Les entrepreneurs algériens possèdent-ils le savoir faire pour enclencher une dynamique hors hydrocarbures s’insérant dans la logique des valeurs internationales sachant que la majorité des entreprises publiques croulent sous le poids des dettes et ont nécessité plus de 40 milliards de dollars entre 1991/2008 d’assainissement supportés par le trésor public sans résultats probants ( et encore un nouveau assainissement dans la loi de finances 2009). Et que plus de 80% des entreprises privées algériennes (industries, services BTPH notamment) sont de type familiales tissant des relations de clientèles avec les marchés publics ou le management stratégique est presque inexistant, certains espérant le passage d’un monopole public à un monopole privé tout aussi néfaste pour se partager une fraction de la rente ? Et comment intégrer loin des mesures autoritaires la sphère informelle produit de la bureaucratie, favorisant la corruption, qui draine plus de 40% de la masse monétaire en circulation afin d’encourager le tissu productif ?

Par ailleurs, il ne faut pas faire une fausse comptabilité au niveau de la balance des paiements : si un transfert de devises est de 20 milliards de dollars de la part d’entreprises étrangères, mais qu’elles créent 30 milliards de dollars de valeur ajoutée, cela est positif pour l’Algérie. Aussi évitons des mesures autoritaires administratives d’un autre age, et mettons en place des mécanismes pour encourager l’investissement productif ce qui suppose une autre gouvernance basée sur les compétences et non sur les intérêts rentiers destructeurs de richesses.

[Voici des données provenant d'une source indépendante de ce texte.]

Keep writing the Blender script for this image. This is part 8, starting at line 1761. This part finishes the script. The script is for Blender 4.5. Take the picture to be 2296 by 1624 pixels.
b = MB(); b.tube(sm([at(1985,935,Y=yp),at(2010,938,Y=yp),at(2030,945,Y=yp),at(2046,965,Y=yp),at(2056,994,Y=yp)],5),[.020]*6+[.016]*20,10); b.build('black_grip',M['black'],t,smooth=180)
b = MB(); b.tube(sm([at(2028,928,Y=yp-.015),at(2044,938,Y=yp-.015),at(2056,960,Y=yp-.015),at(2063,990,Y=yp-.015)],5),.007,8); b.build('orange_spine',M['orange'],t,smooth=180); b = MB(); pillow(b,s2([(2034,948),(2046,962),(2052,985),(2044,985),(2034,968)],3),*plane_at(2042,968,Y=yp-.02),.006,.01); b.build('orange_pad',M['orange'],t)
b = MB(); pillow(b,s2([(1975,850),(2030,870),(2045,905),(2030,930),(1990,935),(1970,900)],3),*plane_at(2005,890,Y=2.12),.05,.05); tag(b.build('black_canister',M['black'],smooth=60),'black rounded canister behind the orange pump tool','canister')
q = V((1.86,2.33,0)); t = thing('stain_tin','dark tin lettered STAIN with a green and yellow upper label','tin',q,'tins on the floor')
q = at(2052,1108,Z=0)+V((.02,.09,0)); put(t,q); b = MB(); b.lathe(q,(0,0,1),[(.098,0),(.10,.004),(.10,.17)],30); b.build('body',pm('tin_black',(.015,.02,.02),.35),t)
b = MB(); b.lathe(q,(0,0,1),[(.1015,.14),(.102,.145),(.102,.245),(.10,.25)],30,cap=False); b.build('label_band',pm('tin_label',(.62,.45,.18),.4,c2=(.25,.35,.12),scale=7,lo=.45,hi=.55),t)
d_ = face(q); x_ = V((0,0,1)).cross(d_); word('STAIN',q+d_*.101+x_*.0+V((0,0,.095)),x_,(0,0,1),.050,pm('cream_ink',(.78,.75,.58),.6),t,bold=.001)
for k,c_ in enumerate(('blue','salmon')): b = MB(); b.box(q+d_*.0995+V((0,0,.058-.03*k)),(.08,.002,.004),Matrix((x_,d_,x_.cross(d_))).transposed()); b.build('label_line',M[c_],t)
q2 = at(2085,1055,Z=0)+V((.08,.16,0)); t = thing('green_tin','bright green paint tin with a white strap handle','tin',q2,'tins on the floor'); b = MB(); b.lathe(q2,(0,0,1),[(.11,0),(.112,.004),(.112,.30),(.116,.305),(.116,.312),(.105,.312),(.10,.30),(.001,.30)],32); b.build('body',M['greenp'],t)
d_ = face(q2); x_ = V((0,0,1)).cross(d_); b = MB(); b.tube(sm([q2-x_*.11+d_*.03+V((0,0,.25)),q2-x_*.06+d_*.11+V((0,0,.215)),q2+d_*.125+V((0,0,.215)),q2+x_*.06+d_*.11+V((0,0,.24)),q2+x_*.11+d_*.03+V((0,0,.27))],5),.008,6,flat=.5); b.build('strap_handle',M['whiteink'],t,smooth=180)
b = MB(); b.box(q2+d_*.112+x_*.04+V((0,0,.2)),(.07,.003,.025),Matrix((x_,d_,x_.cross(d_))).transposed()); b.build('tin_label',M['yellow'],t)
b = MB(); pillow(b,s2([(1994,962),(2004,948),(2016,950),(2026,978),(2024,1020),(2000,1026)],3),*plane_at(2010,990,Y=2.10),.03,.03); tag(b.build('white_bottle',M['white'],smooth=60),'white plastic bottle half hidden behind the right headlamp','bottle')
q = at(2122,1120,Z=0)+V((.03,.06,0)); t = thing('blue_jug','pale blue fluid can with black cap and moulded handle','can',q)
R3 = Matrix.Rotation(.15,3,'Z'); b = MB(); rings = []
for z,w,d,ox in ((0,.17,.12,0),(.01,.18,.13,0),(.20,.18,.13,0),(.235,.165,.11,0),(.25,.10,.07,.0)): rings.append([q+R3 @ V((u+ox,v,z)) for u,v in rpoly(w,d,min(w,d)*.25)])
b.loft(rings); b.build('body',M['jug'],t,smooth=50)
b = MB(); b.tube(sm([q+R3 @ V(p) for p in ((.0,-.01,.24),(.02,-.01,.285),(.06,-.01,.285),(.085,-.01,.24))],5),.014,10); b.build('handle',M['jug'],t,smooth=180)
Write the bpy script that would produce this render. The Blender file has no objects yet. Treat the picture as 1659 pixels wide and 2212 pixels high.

La gouvernance efficace en ce XXIème siècle doit reposer sur une communication transparente et un dialogue tant interne entre les partenaires économiques et sociaux non d’une minorité non représentative gravitant au niveau de la sphère du pouvoir mais avec l’ensemble de la société civile, mais également au niveau international pour éviter les conflits et préjugés ce qui suppose une nouvelle culture .

Il faut répondre lucidement et sans passion à ces questions stratégiques en privilégiant uniquement les intérêts supérieurs de l’Algérie. Car, les pays émergents (Chine, Inde, Brésil Turquie, Russie notamment) se sont insérées harmonieusement dans le cadre de la division internationale du travail tout en privilégiant leurs intérêts propres, défendant paradoxalement devant les pays développés comme cela a été le cas lors du dernier sommet du G20 à Londres, les principes fondamentaux des règles qui régissent l’organisation mondiale, du commerce et étant contre tout protectionnisme.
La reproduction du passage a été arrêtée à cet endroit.